Michael Everson wrote:
> At 07:37 -0500 2003-12-12, Peter T. Daniels wrote:
> >This involves nothing but a very strange definition of "script." No one
> >denies that there are four or more components of the Japanese writing
> >system, each with its own function. But to call the components "scripts"
> >is nothing short of bizarre.
> Why? The Hiragana and Katakana syllabaries are
> scripts, and the Latin alphabet is a script, and
> Han logowhatsits are a script.

For the 24 gazillionth time, define "script." Marco's parallel of
majuscule and minuscule roman letters is quite apt. (For me, "Latin"
script is the 23 letters used for writing Latin.)

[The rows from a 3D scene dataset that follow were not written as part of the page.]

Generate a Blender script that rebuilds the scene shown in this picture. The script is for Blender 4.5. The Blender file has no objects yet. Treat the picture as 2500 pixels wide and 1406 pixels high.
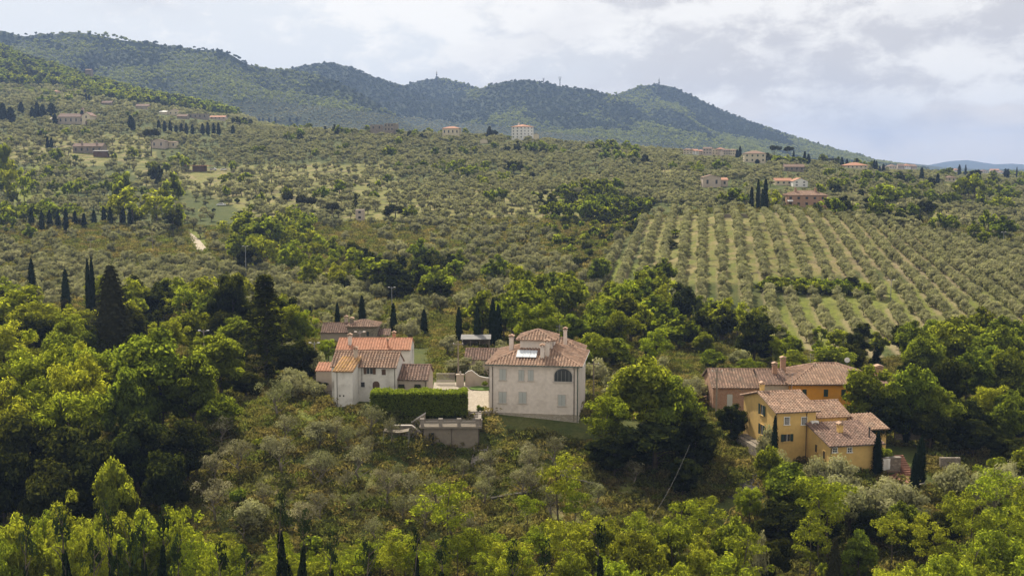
import bpy, math, random
import numpy as np
from math import radians, sin, cos, tan, atan, pi
from mathutils import Vector, Matrix

SC = bpy.context.scene
COL = SC.collection
# ------------------------------------------------------------------ camera
CAMZ = 100.0
FPX = 2700.0                       # focal length in photograph pixels (2500 wide)
PITCH = radians(6.2)
cam_d = bpy.data.cameras.new('camera')
cam = bpy.data.objects.new('camera', cam_d); COL.objects.link(cam)
cam.location = (0, 0, CAMZ); cam.rotation_euler = (radians(90) - PITCH, 0, 0)
cam_d.sensor_width = 36.0; cam_d.lens = 36.0 * FPX / 2500.0
cam_d.clip_start = 1.0; cam_d.clip_end = 60000.0
SC.camera = cam

# ------------------------------------------------------------------ sky and sun
SUN_EL = radians(47); SUN_AZ = radians(-24)      # azimuth from +Y, negative = to the left
sun_dir = Vector((sin(SUN_AZ) * cos(SUN_EL), cos(SUN_AZ) * cos(SUN_EL), sin(SUN_EL)))
sl = bpy.data.lights.new('sun', 'SUN'); sl.energy = 5.0; sl.angle = radians(0.6); sl.color = (1.0, 0.90, 0.74)
so = bpy.data.objects.new('sun', sl); COL.objects.link(so)
so.rotation_euler = (-sun_dir).to_track_quat('-Z', 'Y').to_euler(); so.location = (0, 0, 600)

world = bpy.data.worlds.new('World'); SC.world = world; world.use_nodes = True
def sky_nodes():
    nt = world.node_tree; N = nt.nodes; L = nt.links; N.clear()
    out = N.new('ShaderNodeOutputWorld'); bg = N.new('ShaderNodeBackground'); bg.inputs[1].default_value = 0.1
    L.new(bg.outputs[0], out.inputs[0])
    sky = N.new('ShaderNodeTexSky'); sky.sky_type = 'NISHITA'; sky.sun_disc = False
    sky.sun_elevation = SUN_EL; sky.sun_rotation = SUN_AZ; sky.dust_density = 2.0; sky.altitude = 200
    tc = N.new('ShaderNodeTexCoord'); sep = N.new('ShaderNodeSeparateXYZ'); L.new(tc.outputs['Generated'], sep.inputs[0])
    def M(op, a, b=None, c=None, clamp=False):
        m = N.new('ShaderNodeMath'); m.operation = op; m.use_clamp = clamp
        for i, q in enumerate((a, b, c)):
            if q is None: continue
            if isinstance(q, (int, float)): m.inputs[i].default_value = q
            else: L.new(q, m.inputs[i])
        return m.outputs[0]
    def ss(x, a, b):
        m = N.new('ShaderNodeMapRange'); m.interpolation_type = 'SMOOTHSTEP'
        L.new(x, m.inputs[0]); m.inputs[1].default_value = a; m.inputs[2].default_value = b
        return m.outputs[0]
    def noise(vec, scale, det, rough=0.55, dist=0.0):
        n = N.new('ShaderNodeTexNoise'); n.inputs['Scale'].default_value = scale; n.inputs['Detail'].default_value = det
        n.inputs['Roughness'].default_value = rough; n.inputs['Distortion'].default_value = dist
        L.new(vec, n.inputs['Vector']); return n.outputs[0]
    az = M('ARCTAN2', sep.outputs[0], sep.outputs[1])            # azimuth from +Y, right positive
    el = M('ARCSINE', sep.outputs[2])
    cmb = N.new('ShaderNodeCombineXYZ'); L.new(az, cmb.inputs[0]); L.new(M('MULTIPLY', el, 1.9), cmb.inputs[1]); cmb.inputs[2].default_value = 3.7
    V = cmb.outputs[0]
    big = noise(V, 9.0, 5, 0.5, 0.3); det = noise(V, 26.0, 12, 0.62, 0.2); wisp = noise(V, 6.0, 9, 0.62, 0.6)
    def blob(a0, e0, ra, re):
        d1 = M('DIVIDE', M('SUBTRACT', az, radians(a0)), radians(ra)); d2 = M('DIVIDE', M('SUBTRACT', el, radians(e0)), radians(re))
        return M('POWER', 2.718, M('MULTIPLY', M('ADD', M('MULTIPLY', d1, d1), M('MULTIPLY', d2, d2)), -1.0))
    def mixc(f, a, b):
        m = N.new('ShaderNodeMix'); m.data_type = 'RGBA'; L.new(f, m.inputs[0])
        for i, q in ((6, a), (7, b)):
            if isinstance(q, tuple): m.inputs[i].default_value = q + (1,)
            else: L.new(q, m.inputs[i])
        return m.outputs[2]
    K = 10.0
    def kc(r, g, b): return (r * K, g * K, b * K)
    # thin veil in pale blue, grey cloud sheet to the right, white sunlit heads
    f1 = ss(M('ADD', az, M('MULTIPLY', M('SUBTRACT', wisp, 0.5), 0.45)), radians(-9), radians(11))
    base = mixc(f1, kc(0.73, 0.74, 0.745), kc(0.59, 0.565, 0.56))
    hz = ss(M('ADD', el, M('MULTIPLY', M('SUBTRACT', big, 0.5), 0.09)), radians(4.2), radians(1.0))
    base = mixc(M('MULTIPLY', hz, 0.75), base, kc(1.18, 1.03, .83))
    msk = None
    for a0, e0, ra, re_, amp in ((-3.5, 7.9, 7.5, 1.7, 1.15), (-7.5, 7.9, 2.5, .9, .5), (4.5, 6.6, 3.0, 1.3, .6), (-1.6, 5.65, 1.9, .7, 1.1), (-6.6, 5.6, 1.8, .9, .45), (16, 5.5, 9.0, 2.4, .22), (12, 3.0, 7.0, .8, .35), (11.0, 8.2, 2.6, .9, .95), (14.5, 7.6, 1.9, 1.2, 1.0), (8.3, 7.4, 1.6, .7, .5), (19.5, 8.0, 2.4, 1.1, .85), (22.5, 4.9, 4.5, .9, .75), (23.6, 3.35, 1.9, .45, 1.0), (18.0, 3.4, 2.4, .5, .5), (8.5, 3.3, 4.0, .7, .45), (16, 2.4, 4.0, .6, .3), (30, 6, 4, 2, .8), (-24, 11, 5, 2, .7)):
        q = M('MULTIPLY', blob(a0, e0, ra, re_), amp); msk = q if msk is None else M('ADD', msk, q)
    w = M('ADD', M('MULTIPLY', M('SUBTRACT', det, 0.5), 2.9), M('ADD', M('MULTIPLY', M('SUBTRACT', big, 0.5), 1.0), M('MULTIPLY', M('MINIMUM', msk, 1.15), 0.95)))
    wf = ss(w, 0.06, 0.95)
    c = mixc(M('MULTIPLY', wf, 0.88), base, kc(.93, .895, .84))
    c = mixc(M('MULTIPLY', ss(big, 0.5, 0.75), 0.35), c, kc(0.50, 0.49, 0.52))
    # out of the picture overhead the plain sky shows through more
    # unseen cloud overhead and behind the viewer is brightened and warmed as added fill light
    up = M('ADD', ss(el, radians(11), radians(32)), M('MULTIPLY', ss(M('ABSOLUTE', az), radians(50), radians(95)), 0.9))
    gain = M('ADD', 1.0, M('MULTIPLY', M('MINIMUM', up, 1.0), 0.28))
    vm = N.new('ShaderNodeVectorMath'); vm.operation = 'SCALE'; L.new(c, vm.inputs[0]); L.new(gain, vm.inputs['Scale']); c = vm.outputs[0]
    c = mixc(M('MINIMUM', up, 1.0), c, mixc(M('MULTIPLY', wf, .6), kc(.86, .80, .70), kc(1.05, 1.0, .92)))
    mx = N.new('ShaderNodeMix'); mx.data_type = 'RGBA'
    L.new(M('SUBTRACT', 0.93, M('MULTIPLY', ss(el, radians(18), radians(50)), 0.25)), mx.inputs[0])
    L.new(sky.outputs[0], mx.inputs[6]); L.new(c, mx.inputs[7]); L.new(mx.outputs[2], bg.inputs[0])
sky_nodes()
SC.view_settings.view_transform = 'Standard'; SC.view_settings.look = 'None'
SC.view_settings.exposure = 0.27; SC.view_settings.gamma = 1.0
SC.render.engine = 'CYCLES'
SC.cycles.max_bounces = 6; SC.cycles.diffuse_bounces = 2; SC.cycles.transmission_bounces = 4
SC.cycles.transparent_max_bounces = 4; SC.cycles.volume_bounces = 0
SC.render.resolution_x = 1024; SC.render.resolution_y = 575

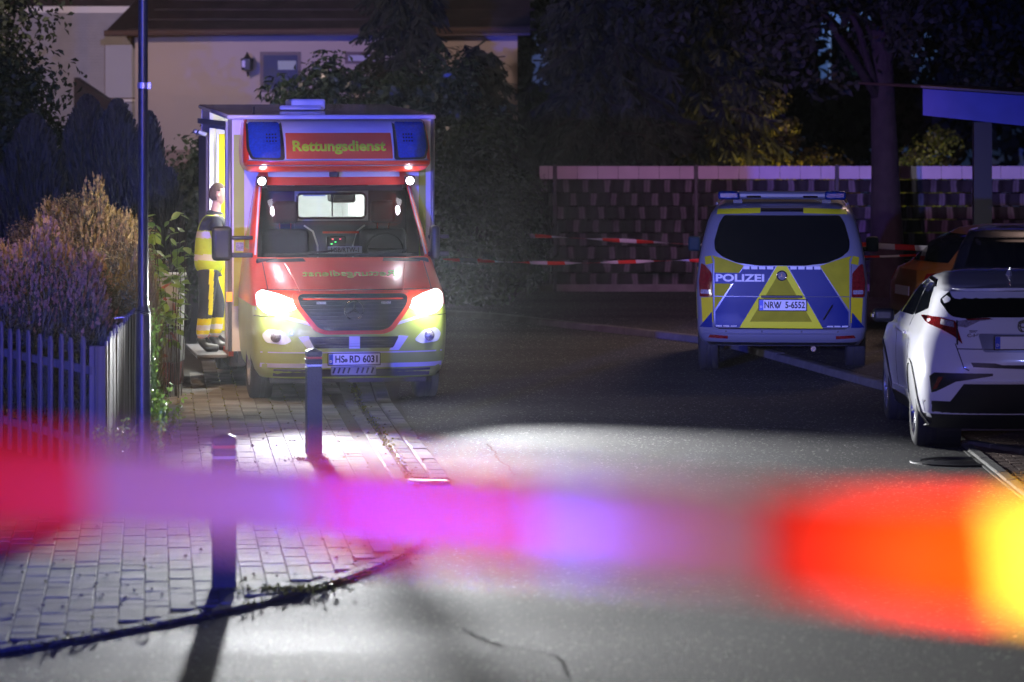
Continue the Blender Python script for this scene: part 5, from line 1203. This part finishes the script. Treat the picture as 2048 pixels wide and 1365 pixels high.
# =================================================================== VEGETATION
def leafmesh(name, C, Nrm, L, Wd, m, parent, bend=.2):
    n_ = len(C); T = rng.normal(size=(n_, 3)); T -= (T*Nrm).sum(1)[:, None]*Nrm; T /= np.linalg.norm(T, axis=1)[:, None]+1e-9; B = np.cross(Nrm, T)
    L = np.broadcast_to(np.asarray(L, float), (n_,))[:, None]; Wd = np.broadcast_to(np.asarray(Wd, float), (n_,))[:, None]
    v = np.stack([C-T*L/2, C+B*Wd/2+Nrm*L*bend*.3, C+T*L/2-Nrm*L*bend, C-B*Wd/2+Nrm*L*bend*.3], 1).reshape(-1, 3)
    return rawquads(name, v, m, parent)
def rawquads(name, v, m, parent):
    n_ = len(v)//4; me = bpy.data.meshes.new(name); me.vertices.add(len(v)); me.vertices.foreach_set('co', v.astype(np.float32).ravel())
    me.loops.add(4*n_); me.loops.foreach_set('vertex_index', np.arange(4*n_, dtype=np.int32)); me.polygons.add(n_)
    me.polygons.foreach_set('loop_start', np.arange(0, 4*n_, 4, dtype=np.int32)); me.update(calc_edges=True); me.materials.append(m)
    return ob(name, me, parent)
def unit(n_): d = rng.normal(size=(n_, 3)); return d/np.linalg.norm(d, axis=1)[:, None]
def clumps(rad, n, k, cs, hollow=.55, flat=.7):
    rad = np.array(rad); d = unit(k); r = (hollow+(1-hollow)*rng.random(k))[:, None]; cc = d*r*rad*.92
    idx = rng.integers(0, k, n); sz = cs*(.6+.8*rng.random(k))[idx][:, None]
    p = unit(n)*(rng.random(n)**.45)[:, None]*sz*np.array([1, 1, flat]); C = cc[idx]+p
    N = unit(n)*.8+p/(np.linalg.norm(p, axis=1)[:, None]+1e-6)+np.array([0, 0, .5]); N /= np.linalg.norm(N, axis=1)[:, None]
    return C, N, cc
# openings in the crowns where the far house shows through, in metres: x0, x1, y0, y1, z0, z1
GAPS = [(4.55, 5.55, 53, 59.5, 3.35, 4.35), (6.0, 6.35, 53, 58.5, 3.2, 4.1), (6.4, 6.8, 58.5, 63, 3.2, 4.15), (5.6, 7.0, 66, 73, 3.4, 4.7), (7.3, 7.8, 66, 73, 3.3, 4.6), (7.1, 8.8, 84, 92, 3.3, 5.0), (9.3, 10.0, 84, 92, 3.2, 4.6),
        (.30, .68, 60, 66, 3.25, 4.25), (.34, .74, 66, 74, 3.25, 4.4), (.4, .95, 84, 92, 3.2, 4.7)]
def thin(C, x0=0, y0=0, keep=.12):
    X = C[:, 0]+x0; Y = C[:, 1]+y0; Z = C[:, 2]; m_ = np.ones(len(C), bool)
    for a, b_, c, d, e, f in GAPS: m_ &= ~((X > a) & (X < b_) & (Y > c) & (Y < d) & (Z > e) & (Z < f) & (rng.random(len(C)) > keep))
    return m_
def tree(name, loc, trunk_h, rad, n, leaf, m, label, cat='tree', trunk_r=.18, k=None, cs=None, group=None, hollow=.45, flat=.7, bark=None, lean=(0, 0)):
    t = empty(name, loc, 0, label, cat, group); cz_0 = trunk_h+rad[2]*.75
    C, N, cc = clumps(rad, n, k or int(30+n/250), cs or min(rad)*.42, hollow, flat); C = C+np.array([lean[0], lean[1], cz_0]); cc = cc+np.array([lean[0], lean[1], cz_0])
    keep = (C[:, 2] > .03) & thin(C, loc[0], loc[1])
    leafmesh('crown', C[keep], N[keep], leaf*(.7+.6*rng.random(keep.sum())), leaf*.55, m, t)
    b = MB(); top = Vector((lean[0]*.9, lean[1]*.9, cz_0+rad[2]*.35))
    b.tube([(0, 0, -.05), (lean[0]*.2, lean[1]*.2, trunk_h*.5), (lean[0]*.5, lean[1]*.5, trunk_h+.1), tuple(top)], [trunk_r*1.2, trunk_r*.9, trunk_r*.7, trunk_r*.2], 9)
    for q in range(0, min(len(cc), 22)):
        s_ = Vector((lean[0]*.4, lean[1]*.4, trunk_h*(.75+.4*random.random()))); e_ = Vector(cc[q]); mdp = s_.lerp(e_, .5)+Vector((0, 0, .12*rad[2]))
        b.tube([s_, mdp, e_], [trunk_r*.36, trunk_r*.22, trunk_r*.06], 5)
    b.build('trunk', bark or M['bark'], t, smooth=True)
    return t
M['bark'] = mat('bark', (.024, .018, .016), .9, bump=.8, bscale=18, var=.4)
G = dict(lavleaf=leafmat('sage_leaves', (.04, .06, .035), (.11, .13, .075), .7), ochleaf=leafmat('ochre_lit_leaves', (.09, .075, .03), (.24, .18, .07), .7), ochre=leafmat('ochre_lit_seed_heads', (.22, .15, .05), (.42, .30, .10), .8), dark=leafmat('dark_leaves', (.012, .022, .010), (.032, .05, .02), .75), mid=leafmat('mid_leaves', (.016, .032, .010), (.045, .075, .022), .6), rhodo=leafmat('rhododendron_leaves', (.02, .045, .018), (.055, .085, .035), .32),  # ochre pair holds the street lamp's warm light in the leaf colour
         fir=leafmat('fir_needles', (.008, .013, .009), (.018, .026, .016), .8, .1), yel=leafmat('yellow_green_leaves', (.09, .11, .02), (.20, .19, .04), .5), bright=leafmat('fresh_leaves', (.08, .17, .03), (.20, .32, .06), .4, .4),
         lav=leafmat('lavender_stems', (.05, .065, .05), (.12, .14, .10), .7), flow=leafmat('dry_flower_spikes', (.17, .12, .08), (.30, .21, .14), .8), olive=leafmat('olive_shrub', (.07, .07, .035), (.19, .16, .07), .7),
         cyp=leafmat('cypress_scales', (.03, .038, .024), (.075, .08, .05), .7))
# spiky upright shrub: stems as thin blades growing from a dome
def spiky(name, loc, rad, n, h, w, m, label, cat='shrub', tips=None, tipn=0, tiph=.12, spread=.5):
    t = empty(name, loc, 0, label, cat)
    d = unit(n); d[:, 2] = np.abs(d[:, 2]); d = np.sign(d)*np.abs(d)**.72; r = (.55+.45*rng.random(n))[:, None]; C = d*r*np.array(rad)
    # lumpy outline
    f = 1+.10*np.sin(C[:, 0]*5+1)*np.cos(C[:, 1]*4)+.06*np.sin(C[:, 0]*13); C *= f[:, None]
    D = d*spread+np.array([0, 0, 1])+rng.normal(size=(n, 3))*.22; D /= np.linalg.norm(D, axis=1)[:, None]
    S_ = np.cross(D, unit(n)); S_ /= np.linalg.norm(S_, axis=1)[:, None]+1e-9; hh = (h*(.6+.8*rng.random(n)))[:, None]
    v = np.stack([C-S_*w/2-D*hh/2, C+S_*w/2-D*hh/2, C+S_*w*.25+D*hh/2, C-S_*w*.25+D*hh/2], 1).reshape(-1, 3); v[:, 2] = np.maximum(v[:, 2], .01)
    rawquads('foliage', v, m, t)
    if tips is not None:
        sel = np.argsort(-(C[:, 2]/rad[2]+r[:, 0]*.9+.25*rng.random(n)))[:tipn]; P0 = C[sel]+D[sel]*hh[sel]*.5; Dt = D[sel]
        V = []
        for q in range(5):
            cq = P0+Dt*tiph*q/5; N = unit(len(sel)); T = np.cross(N, Dt); T /= np.linalg.norm(T, axis=1)[:, None]+1e-9; sz = .016*(1.2-.15*q)
            V.append(np.stack([cq-T*sz, cq+Dt*sz*1.3, cq+T*sz, cq-Dt*sz*1.3], 1).reshape(-1, 3))
        rawquads('flower_spikes', np.concatenate(V), tips, t)
    b = MB()
    for q in range(24):
        a = random.uniform(0, 2*PI); r_ = random.uniform(.2, .8); b.tube([(0.1*math.cos(a), .1*math.sin(a), 0), (rad[0]*r_*.5*math.cos(a), rad[1]*r_*.5*math.sin(a), rad[2]*.4), (rad[0]*r_*math.cos(a), rad[1]*r_*math.sin(a), rad[2]*.75)], [.02, .012, .005], 5)
    b.build('stems', M['bark'], t)
    return t
# big flowering shrub behind the picket fence (px 0-270, y 410-700)
def mound(t, rad, n, leaf, m, k=130, cs=.20):
    C, N, cc = clumps(rad, n, k, cs, .50, .9); C[:, 2] = C[:, 2]*1.0+rad[2]*.92; C = C[C[:, 2] > .02]; N = N[:len(C)]
    leafmesh('leaves', C, N, leaf*(.6+.8*rng.random(len(C))), leaf*.42, m, t, bend=.1)
t_ = spiky('flowering_shrub', (-4.55, 35.5, .05), (1.02, .70, 1.66), 15000, .12, .011, G['lav'], 'large grey green leafy shrub with pinkish brown flower tips above the picket fence', tips=G['flow'], tipn=2300, tiph=.07)
mound(t_, (1.08, .75, .86), 52000, .036, G['lavleaf'])
t_ = spiky('flowering_shrub', (-4.9, 42.6, .05), (.95, .66, 1.85), 12000, .12, .012, G['olive'], 'ochre lit leafy shrub behind the grey green one, left of the lamp pole', tips=G['ochre'], tipn=1500, tiph=.07)
mound(t_, (1.02, .7, 1.05), 46000, .042, G['ochleaf'])
spiky('evergreen_shrub', (-3.72, 36.4, .05), (.34, .6, 1.45), 9000, .12, .012, G['olive'], 'narrow olive green shrub right behind the lamp pole', spread=.35)
# cypress columns
def cypress(loc, r, h, n, label):
    t = empty('cypress', loc, 0, label, 'tree', 'dark cypress columns in the left garden'); z = rng.random(n); rr = r*(1-z**2.6)**.6*(.55+.5*rng.random(n)); a = rng.random(n)*2*PI
    rr *= 1+.12*np.sin(a*5+z*7); C = np.stack([rr*np.cos(a), rr*np.sin(a), z*h+.1], 1)
    D = np.stack([np.cos(a)*.25, np.sin(a)*.25, np.ones(n)], 1)+rng.normal(size=(n, 3))*.12; D /= np.linalg.norm(D, axis=1)[:, None]
    S_ = np.cross(D, unit(n)); S_ /= np.linalg.norm(S_, axis=1)[:, None]; v = np.stack([C-S_*.012-D*.07, C+S_*.012-D*.07, C+S_*.008+D*.09, C-S_*.008+D*.09], 1).reshape(-1, 3); v[:, 2] = np.maximum(v[:, 2], .01)
    rawquads('crown', v, G['cyp'], t); b = MB(); b.tube([(0, 0, -.03), (0, 0, h*.8)], [.07, .02], 7); b.build('trunk', M['bark'], t); return t
for (x, y, r, h, lb) in ((-6.2, 48.5, .55, 2.70, 'dark cypress column in front of the roller shutter, left one of the pair'), (-5.55, 49, .5, 2.95, 'taller dark cypress under the roller shutter'), (-5.05, 48, .45, 2.9, 'slim dark cypress just left of the lamp pole'),
                         (-4.55, 47, .30, 2.75, 'narrow pointed cypress right of the lamp pole, before the beige wall'), (-4.25, 46.6, .22, 2.05, 'small low cypress beside the beige wall foot')):
    cypress((x, y, 0), r, h, int(9000*h*r/1.2), lb)
tree('garden_tree', (-7.4, 50, 0), .6, (1.75, 1.5, 2.1), 15000, .11, G['mid'], 'dark leafy garden tree at the upper left edge of the picture', cs=.55)
tree('garden_tree', (-8.2, 54, 0), 2.2, (1.6, 1.6, 2.0), 9000, .12, G['dark'], 'shadowed tree crown reaching into the top left corner')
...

> Janet Smith says "Modern Japanese is written in a
> mixture of three basic scripts: kanji, a
> logo-morphographic script; and hiragana and
> katakana, two syllabaries. Additionally, rômaji,
> 'romanization', eimoji 'English script' (roughly,
> non-Japanese words written in their [native]
> alphabetic script), and a variety of kigô
> 'symbols' are commonly interspersed in texts."
> (Japanese Writing, chapter 16, Daniels & Bright
> 1996).

Janet was writing many years before you started using some unfathomable
definition of "script" for phenomena from around the world.

If anything, what you chauvinistically and counterfactually call the
"Han ideograph script" might be a "writing system," which participates
in four different "scripts" -- the Chinese, the Japanese, the Korean,
and the Vietnamese. But that doesn't make much sense either, since the
four sets of characters are not interchangeable.